I sometimes forget that this is a blog; that I could indeed post photos of my feet were I so inclined. In the last weeks, GS has come to seem more like a monster-chore, up there with Film Production, Graphic Design, Liaising, Dinner Parties, Dance Writing. For these have sapped all energy out of me, exactly the way I had promised myself not to allow happen.
What has been going on? Dance Massive, an exercise in condensing the rather maverick diversity of movers and shakers in the city (and somewhat beyond) into two weeks. Just the right size, I say, and a report is on its way.
Arts House has returned to its rather excellent programming: after a season in Sydney, down come Hoipolloi with their fantastic show Floating. Its brilliance lies not quite in its deconstructive tendencies (that refusal to play by the rules), nor in its interest in stand-up comedy (a la Fondue Set), but rather in its playful approach to time and semiotics. I am a humourless grump prone to outbursts of rash whenever marriages of formal deconstruction and induced laughter are attempted in front of me – no soft spot whatsoever – but I loved Floating like I rarely love a performance. On until this Sunday.

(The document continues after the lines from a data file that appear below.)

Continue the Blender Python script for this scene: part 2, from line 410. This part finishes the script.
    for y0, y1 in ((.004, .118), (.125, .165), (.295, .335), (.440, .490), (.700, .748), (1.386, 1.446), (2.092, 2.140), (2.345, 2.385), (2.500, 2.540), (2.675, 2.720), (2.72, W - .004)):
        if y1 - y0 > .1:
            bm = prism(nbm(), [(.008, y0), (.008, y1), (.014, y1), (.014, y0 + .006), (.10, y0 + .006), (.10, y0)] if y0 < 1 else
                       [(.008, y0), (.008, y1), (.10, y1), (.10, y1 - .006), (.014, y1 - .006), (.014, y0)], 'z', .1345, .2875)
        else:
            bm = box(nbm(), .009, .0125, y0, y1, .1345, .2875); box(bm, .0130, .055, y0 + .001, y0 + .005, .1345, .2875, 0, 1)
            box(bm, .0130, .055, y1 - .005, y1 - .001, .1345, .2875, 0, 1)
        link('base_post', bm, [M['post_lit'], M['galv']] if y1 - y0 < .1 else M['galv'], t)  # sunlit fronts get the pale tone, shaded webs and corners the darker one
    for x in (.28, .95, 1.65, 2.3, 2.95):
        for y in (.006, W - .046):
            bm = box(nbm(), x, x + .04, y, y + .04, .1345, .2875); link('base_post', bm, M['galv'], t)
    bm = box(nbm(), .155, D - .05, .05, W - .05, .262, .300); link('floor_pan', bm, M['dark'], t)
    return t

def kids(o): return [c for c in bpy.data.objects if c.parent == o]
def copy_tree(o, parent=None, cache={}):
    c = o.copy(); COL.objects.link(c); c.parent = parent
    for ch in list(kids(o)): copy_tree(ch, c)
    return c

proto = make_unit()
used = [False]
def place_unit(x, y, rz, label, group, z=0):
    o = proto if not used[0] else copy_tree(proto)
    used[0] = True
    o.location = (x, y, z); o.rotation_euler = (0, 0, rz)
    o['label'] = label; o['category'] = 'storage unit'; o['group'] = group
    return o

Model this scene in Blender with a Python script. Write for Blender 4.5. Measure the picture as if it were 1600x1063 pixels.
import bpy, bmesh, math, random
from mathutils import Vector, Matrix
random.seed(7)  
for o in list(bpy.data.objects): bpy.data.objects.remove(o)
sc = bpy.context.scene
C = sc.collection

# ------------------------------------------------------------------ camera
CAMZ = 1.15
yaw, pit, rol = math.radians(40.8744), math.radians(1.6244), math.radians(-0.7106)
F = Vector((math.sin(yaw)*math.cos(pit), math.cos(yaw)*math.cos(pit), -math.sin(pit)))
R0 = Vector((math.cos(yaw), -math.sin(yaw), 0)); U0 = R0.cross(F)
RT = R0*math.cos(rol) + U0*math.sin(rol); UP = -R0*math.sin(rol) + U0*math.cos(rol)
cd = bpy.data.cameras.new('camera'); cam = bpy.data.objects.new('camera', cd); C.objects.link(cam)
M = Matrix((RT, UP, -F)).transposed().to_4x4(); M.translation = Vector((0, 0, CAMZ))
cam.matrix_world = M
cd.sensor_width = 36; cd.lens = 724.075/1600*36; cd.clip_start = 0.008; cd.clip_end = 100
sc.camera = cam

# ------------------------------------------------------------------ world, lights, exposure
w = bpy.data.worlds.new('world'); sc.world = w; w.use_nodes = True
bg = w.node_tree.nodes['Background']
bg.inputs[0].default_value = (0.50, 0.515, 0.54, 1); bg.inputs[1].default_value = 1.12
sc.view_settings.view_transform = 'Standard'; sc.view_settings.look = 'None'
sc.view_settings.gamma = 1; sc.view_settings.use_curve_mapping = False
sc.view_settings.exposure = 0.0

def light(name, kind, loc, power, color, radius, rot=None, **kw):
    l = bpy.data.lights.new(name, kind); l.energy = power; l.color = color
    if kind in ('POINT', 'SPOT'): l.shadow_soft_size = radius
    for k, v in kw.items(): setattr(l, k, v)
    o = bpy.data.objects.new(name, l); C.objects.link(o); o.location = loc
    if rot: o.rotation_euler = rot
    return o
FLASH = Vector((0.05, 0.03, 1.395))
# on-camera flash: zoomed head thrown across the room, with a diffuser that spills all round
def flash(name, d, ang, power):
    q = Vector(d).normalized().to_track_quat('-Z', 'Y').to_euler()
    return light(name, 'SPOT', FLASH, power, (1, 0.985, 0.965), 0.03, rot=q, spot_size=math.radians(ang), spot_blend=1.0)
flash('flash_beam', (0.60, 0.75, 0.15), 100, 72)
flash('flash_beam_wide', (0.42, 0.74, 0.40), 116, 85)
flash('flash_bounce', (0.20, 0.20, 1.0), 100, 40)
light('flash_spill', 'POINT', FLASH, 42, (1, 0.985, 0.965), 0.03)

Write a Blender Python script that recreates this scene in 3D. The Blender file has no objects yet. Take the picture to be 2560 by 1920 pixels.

Opening on Wednesday, same Arts House, same high expectations, My Darling Patricia return from Sydney with Night Garden. If you remember their excellent Politely Savage in Fringetime ’06, you are, like me, expecting a lyrical, moody, formally inventive inquiry into the Australian social mythology. Great word of mouth is preceding them.
Down at the VCA, Paul Monaghan will be opening some Strindberg (A Dream Play), and Daniel Schlusser rebuilding Peer Gynt from scratch in a little over a week. Both are opening on Thursday 26, details here.
I cannot quite put in words how exhausted I am. My brain is fried from all the writing I have been doing, a tangle of knots the only thing keeping my head up. In the act of final betrayal, my mind decided, amidst reports, print formatting, and evocative descriptions of dance (all today), to boycott the fine sieve I was trying to push it through, and switch to fiction. No extra points for creativity.
Finally, a small announcement. In 2009, I will be making a special effort to see as much hybrid art and performance as this city can muster, and my time give in to. Apart from the fact that not-quite is my favourite kind of perfomance (the mind is a melange, just like these unpinpointable brainstorms of dance, music, dialogue, image), I am also sitting on the Green Room Alternative & Hybrid Theatre Panel. So please keep me informed of all those site-specific, upside-down, one-audience-member-at-a-time, multimedia, weird-arse, and other such shows happening around. Just in case. I spend up to 10 nights a week in the theatre, but lovely events still fall through the cracks, behind the desk, together with the lost pens and forgotten dirty laundry.
On that note, I retreat back to the trenches with a salut from C. de la B:
Marina Comparato performing Voi che sapete (Mozart), in Wolf, dir. Alain Platel.
Hi Jana – I know exactly what you mean by “monster-chore”. Aieee! I’m catching up with Hoipolloi in Hobart, and very much looking forward to seeing them after all these reports.
I was gonna email you, Ms A, to suggest you go see Floating. I think it will f/oat your proverbial b/oat.
Enjoy the rest of Hobart too, Ms C. And Chris, I am going back.